The Zero Carbon Act was the first major bipartisan agreement, although that is now fraying at the edges with National deciding to ditch the He Waka Eke Noa process to bring farming into some form of emissions reduction system. The other major prospects were:
the 2021 bipartisan ‘Townhouse Nation’ deal to enable major intensification of housing in our largest cities without the need for the resource consents required by the RMA that usually block such changes; and,
possible RMA reform to reduce some of the veto powers held by existing interests.
National ditched Townhouse Nation and He Waka Eke Noa last month, and ditched RMA reform yesterday. If it wins on October 14, it will repeal Three Waters, the RMA, interest deductibility and the brightline test.
Quote of the day
‘We’re partners, not rivals’
"We will continue to see each other as partners instead of rivals." China’s President Xi Jinping quoted as saying by Chinese state broadcaster CCTV of China’s relations with New Zealand.
Ka kite ano
Bernard
Treasury and the Reserve Bank had to shut down foreign exchange markets in the days after the 1984 election when then PM Robert Muldoon refused to hand over the keys of Government to the incoming Labour Government unless they agreed not to devalue the New Zealand dollar. Facing the exhaustion of the nation’s foreign reserves, Muldoon’s caucus essentially revolted and forced him out of the ninth floor of the Beehive and allowing the necessary devaluation.
The then-state-owned BNZ was essentially insolvent after commercial property and other big business loans in the late 1980s went bad. The Government was forced to sell it to National Australia Bank and then decided on swingeing cuts in welfare and other spending, as well as start asset sales, to avoid a double-downgrade in New Zealand’s credit rating by Standard and Poor’s.
Thanks for the explainer Bernard. It's always good to be reminded of the context upon which policies are made (then realise how little our contemporary politicians seem to understand about that context!)

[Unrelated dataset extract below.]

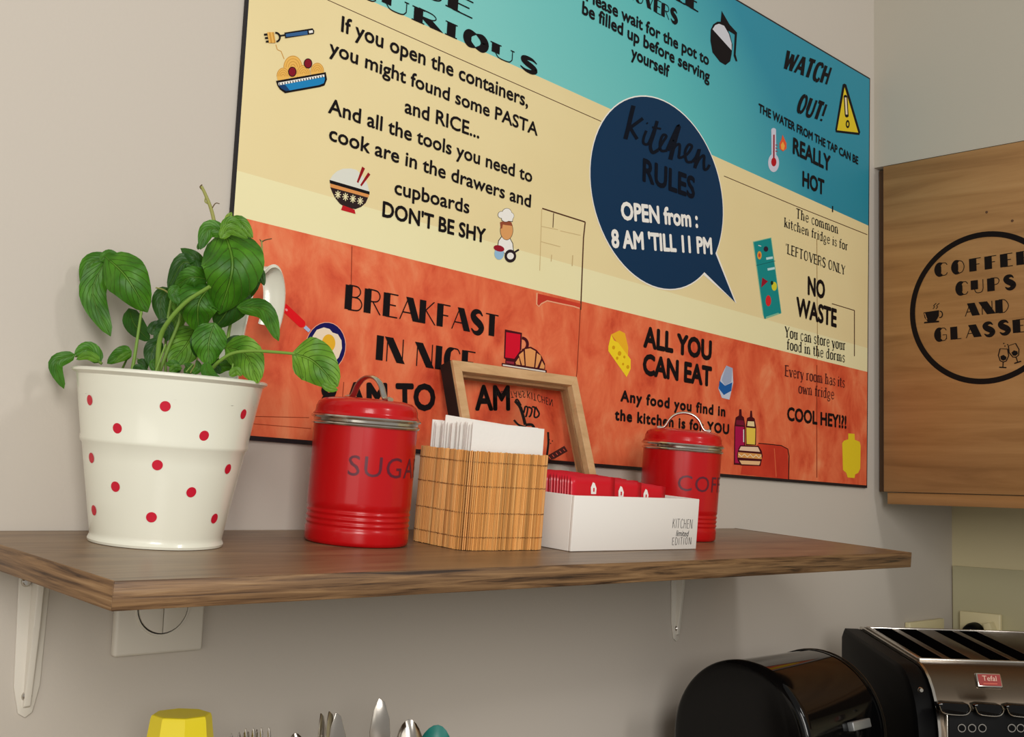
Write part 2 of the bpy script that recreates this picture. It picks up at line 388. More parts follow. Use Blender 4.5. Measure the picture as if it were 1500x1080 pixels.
def band(name,m,top,bot):
    D=Draw(PP,pplace); N=8; P=[(s0+(s1-s0)*i/N,bot(s0+(s1-s0)*i/N)) for i in range(N+1)]+[(s0+(s1-s0)*i/N,top(s0+(s1-s0)*i/N)) for i in range(N,-1,-1)]
    D.addlocal([P],m); return D.build(name,poster)
band('sky_print',M_sky,lambda s:PH-bd,f1); band('wall_print',M_cream,f1,f2); band('pale_wall_print',M_lcream,f2,f3); band('orange_print',M_orange,f3,lambda s:bd*1.6)
# worn lines and patches of the printed wall
class One:
    def line(s,*q,**k): s._do('crack_print','line',q,k)
    def poly(s,*q,**k): s._do('red_patch_print','poly',q,k)
    def _do(s,n,f,q,k):
        s.n=getattr(s,'n',0)+1; d=Draw(PP,lambda a,c,kk,e=s.n*.00001:pplace(a,c,kk+.00005+e)); getattr(d,f)(*q,**k); d.build(n,poster)
D=One(); K=C((84,52,34)); K2=C((150,60,36)); K3=C((205,180,130))
D.line([(468,-5),(660,81),(880,178)],1.1,K); D.line([(1060,258),(1165,302),(1270,344)],1.1,K)
D.line([(515,361),(513,455)],1.3,K2); D.line([(503,560),(500,600),(500,628)],1.2,K2); D.line([(850,447),(845,540),(843,560)],1.3,K2); D.line([(1196,535),(1196,700)],1.2,K2)
D.line([(1196,350),(1197,525)],.9,C((160,130,80))); D.line([(360,610),(452,612)],1,K2)
z=Z(690,290,6)
D.line(z(622,93,1000,213),2,K); D.line(z(1000,213,985,350,960,985),1.8,K); D.line(z(722,135,716,262),1.2,K); 
D.line(z(890,505,885,600),1.5,K3); D.line(z(705,500,700,560),1.2,K3); D.line(z(618,100,600,640),.9,K3); D.line(z(610,250,760,280),.8,K3); D.line(z(780,290,960,330),.8,K3); D.line(z(610,385,780,430),.8,K3)
D.poly(z(585,842,960,930,955,968,680,910,640,915,600,955,580,935),M_dorange)
D.line(z(575,835,572,935,592,955,615,930,665,905,780,930,900,955,950,972),1.8,C((236,168,130)))
D.line([(1219,302),(1219,311)],1.8,M_black); D.line([(1218,445),(1251,455)],1.2,K); D.line([(1251,455),(1251,522)],1.2,K)
z=Z(1040,520,5.4)
D.poly(z(380,700,560,715,612,745,620,985,240,945,250,880),M_dorange); D.line(z(380,700,470,708,560,718,612,745,622,800,618,985),1.3,M_black)
D.line(z(505,740,520,965),1,C((226,110,70)))
D.line([(358,620),(455,628)],.8,K2)
def T(txt,L,R,h,m=None,bold=.02,sp=1,name='lettering'):
    D=Draw(PP,lambda a,c,k:pplace(a,c,k+.0006)); text(D,txt,L,R,h,m or M_black,bold,sp); return D.build(name,poster)
def GT(txt,L,R,h,m=None,**k):
    D=Draw(PP,lambda a,c,k:pplace(a,c,k+.0006)); glyphs(D,txt,L,R,h,m or M_black,**k); return D.build('lettering',poster)
fat=dict(thick=.8,thin=.08,fat=True,serif=.16,gap=.3,heavy=.62)
GT('BE',(606,-13),(691,27.7),25,**fat)
GT('CURIOUS',(511,-12),(787,111),21,**fat)
T('If you open the containers,',(499,46),(772,157),21,bold=.020)
T('you might found some PASTA',(481.7,78.5),(786,199),19.5,bold=.020)
T('and RICE...',(592,165),(700.6,203),20,bold=.020)
T('And all the tools you need to',(480,165),(778,267.5),20,bold=.020)
T('cook are in the drawers and',(481,205),(776,304),20,bold=.020)
T('cupboards',(577,284),(686,313),20,bold=.020)
T("DON'T BE SHY",(559.5,317),(709.5,356),21,bold=.028)
T('Please wait for the pot to',(858,1),(1037,96),17,bold=.03)
T('be filled up before serving',(852,20),(1038,120.6),17.5,bold=.03)
T('yourself',(924,84.5),(979,113.6),17.5,bold=.03)
GT('COFFEE',(895,-52),(1022,18),26,**fat)
GT('LOVERS',(918,-5),(991,36),20,thick=.42,thin=.07,heavy=.2,gap=.12)
GT('WATCH',(1146,100),(1210,124),28,thick=.3,thin=.2,shear=.6,gap=.16)
GT('OUT!',(1165,163),(1203,178),28,thick=.3,thin=.2,shear=.6,gap=.14)
T('THE WATER FROM THE TAP CAN BE',(1110.5,164),(1256,241),11.5,bold=.035)
T('REALLY',(1161,224.5),(1215,251),22,bold=.035); T('HOT',(1175,272.5),(1206,285.5),21,bold=.035)
se=dict(thick=.17,thin=.085,serif=.06,gap=.12)
GT('The common',(1165.5,319.5),(1227,343),14,**se); GT('kitchen fridge is for',(1148,332.5),(1241,367.5),13.5,**se)
GT("'LEFTOVERS ONLY",(1150,371),(1237,403),14,**se)
T('NO',(1183,431),(1207,437.5),25,bold=.035); T('WASTE',(1166,462),(1224,479),25.5,bold=.035)
GT('You can store your',(1149,494),(1237.6,513.5),15.5,**se); GT('food in the dorms',(1152,512),(1236.6,531),15,**se)
dk=mat('ink_brown',(74,16,20),.55)
GT('Every room has its',(1149,551),(1236.6,568),15.5,m=dk,**se); GT('own fridge',(1169,576),(1221,585),15,m=dk,**se)
T('COOL HEY!?!',(1152.6,615.5),(1238.5,627.5),18,bold=.035)
T('ALL YOU',(942.5,507.5),(1040.4,527.4),27.5,bold=.045); T('CAN EAT',(941.5,547.5),(1040.4,565.5),27.5,bold=.045)
T('Any food you find in',(908.5,587.4),(1061,610),14.5,bold=.045,sp=1.15); T('the kitchen is for YOU',(900,615),(1066.5,636),14.5,bold=.045,sp=1.15)
deco=dict(thick=.36,thin=.055,heavy=.16,gap=.13)
GT('BREAKFAST',(505,452.7),(728,494),34,**deco); GT('IN NICE',(549,527),(694,549.5),35,**deco)
T('8 AM TO 11 AM',(471,600),(745,600),36,bold=.04)
# speech bubble
D=Draw(PP,lambda a,c,k:pplace(a,c,k+.0003)); M_navy=C((8,50,84))
l=PP(863.5,265); r=PP(1058.5,300); t=PP(950,139); bt=PP(978,425)
cx,cy=(l[0]+r[0])/2,(t[1]+bt[1])/2; rx,ry=(r[0]-l[0])/2,(t[1]-bt[1])/2
for (k,m) in ((.0018,M_white),(0,M_navy)):
    D.addlocal([[(cx+(rx+k)*math.cos(2*PI*i/72),cy+(ry+k)*math.sin(2*PI*i/72)) for i in range(72)]],m)
    D.poly([(1028-k*900,400),(1077+k*700,444+k*500),(1048+k*700,370)] if k else [(1028,396),(1076,443),(1046,368)],m)
D.build('speech_bubble',poster,'round navy speech bubble')
T('OPEN from :',(910,321),(1021,333),23.5,M_white,.04); T("8 AM 'TILL 11 PM",(896,362),(1042,372),23.5,M_white,.04)
M_ink=mat('ink_on_navy',(10,17,30),.6,spec=.1)
T('RULES',(941,264.7),(1016,291),31,M_ink,.035)
D=Draw(PP,lambda a,c,k:pplace(a,c,k+.0006)); z=Z(890,130,6)
for w_,pts in ((6.5,z(222,150,195,260,175,350,150,445)),(5,z(305,262,240,310,192,345)),(5,z(192,340,220,390,255,445)),
  (4,z(335,370,312,430,310,480,345,490,370,450,400,370,430,285)),(3,z(338,300,346,310)),(5,z(430,285,400,400,370,500,390,562,440,540)),(3,z(385,340,465,355)),
  (4,z(440,540,480,470,510,420,480,410,455,480,465,545,520,545)),(6.5,z(520,545,570,430,620,330,590,440,545,625)),(4,z(545,625,580,520,625,490,625,560,620,605,650,605)),
  (4,z(650,605,700,570,735,510,705,495,675,560,690,640,740,645)),(5,z(740,645,775,600,800,535,780,620,760,700)),(4,z(760,700,800,620,840,590,840,660,845,710,870,705,890,670))):
    D.line(pts,w_,M_ink,True)
D.build('lettering',poster)
# pictures
def ICON(): return Draw(PP,lambda a,c,k:pplace(a,c,k+.0003))
D=ICON(); z=Z(370,30,9); Y=C((236,184,92)); Y2=C((206,150,66)); Bl=C((26,130,190)); Bd=C((18,62,110)); W_=M_white
def zp(x,y): return z(x,y)[0]
D.line(z(300,320,320,385,370,410,410,510),1,Y2)
for cx_,cy_,r_ in ((525,620,120),(395,740,80),(665,710,85),(845,680,85)):
    D.ell(*zp(cx_,cy_),r_/9,(r_+25)/9,Y)
    for q in (1,.75,.5,.25): D.arc(*zp(cx_,cy_),r_*q/9,(r_+30)*q/9,.9,Y2,0,180,360)
for p in ((515,680),(722,570)): D.ell(*zp(*p),6.2,7.4,M_black); D.ell(*zp(*p),5,6.3,C((130,14,36)))
D.poly(z(300,800,955,685,972,780,940,860,880,880,420,962,350,910,318,860),M_black)
D.poly(z(330,830,935,720,945,780,930,830,870,855,430,935,370,900),Bl); D.poly(z(330,855,420,850,480,925,430,935,370,900),Bd)
D.poly(z(330,825,935,715,938,745,335,860),W_)
for i in range(17): x_=345+i*35; y_=845-i*6.4; D.line(z(x_,y_-15,x_+5,y_+12),1.3,M_black)
D.poly(z(408,165,780,108,802,140,798,180,420,238),M_black); D.poly(z(425,182,710,140,715,190,430,222),C((52,96,146))); D.poly(z(728,140,780,132,785,165,735,175),W_)
D.line(z(340,208,415,196),2.2,M_black); D.arc(*zp(295,225),6,6.5,2.6,M_black,-8,-90,90)
for i,y_ in enumerate((192,237,283)): D.line(z(140+i*12,y_,205+i*12,y_-6),2.8,M_black)
for i in range(4): D.line(z(190+i*22,160,215+i*22,300),2.4,Y if i%2==0 else Y2)
D.build('pasta_picture',poster)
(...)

Is it possible this is a different scenario to the 80's-90's adjustments that were elite driven institutional arrangements that culminated in the Mother Of All Budgets? The exemplary participative process of the Royal Commission on Social Policy had crashed, discarded by the political elites halfway through its work. Now we're dealing with 'physical' facts (e.g. energy, not money) and the response requires a genuine constituency that hasn't formed in NZ. I'm assuming that in the current scenario a (popular) constituency has to form before a representative government can act. I also assume that won't happen while the focus is on siloed 'policy' responses that aren't located in identifiable strategies that go beyond the policy packages of political parties. Hence the inertia and conflict avoidance. How misguided are these assumptions?